Cara Leonor Areal, não acha que esta frase explica pelo menos uma parte do que vai mal neste mundo, e uma parte também daquilo de que se queixa?
É uma velha mas, snif, actualíssima piada. Um soldado nazi está a ser julgado. Perguntam-lhe se é inocente ou culpado. Ele responde: inoncente.
Porquê?
"Eu estava apenas a cumprir ordens."
Outro nazi, este general, está também a ser julgado. Diz a mesma coisa: inocente.
Porquê?
"Eu estava apenas a dar ordens."
O uso animais em situações de vigilancia banal começa a ser cada vez mais comum. Na estação de S. Bento no Porto, correr para um comboio suburbano que só circula de hora a hora, já me valeu uns bons sustos. Quando ao teu caso, só me apetece dizer: ainda bem que nao tinham cães. Sendo na culturgest já devem estar a tratar disso.
Quando à situação em si, bemmm incrivel, ser assim agarrada por um brutamontes raivoso qualquer, enfim, estiveste bem, se fosse comigo acho que o mordia.

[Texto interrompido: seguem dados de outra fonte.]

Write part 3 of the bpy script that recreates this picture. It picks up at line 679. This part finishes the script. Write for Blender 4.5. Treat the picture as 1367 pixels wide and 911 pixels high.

Acho engraçado questionarem apenas os comportamentos acéfalos e a paranóia da segurança, e os comportamentos que os originam não. Para mim nada justifica agarrar, perseguir, tratar mal pessoas que estão a usufruir legitimamente de um espaço. Mas ninguém se incomoda com o que originou essa resposta? Lá porque a reacção é má, desculpa-se e ignora-se o que a originou? Porque é "chique"?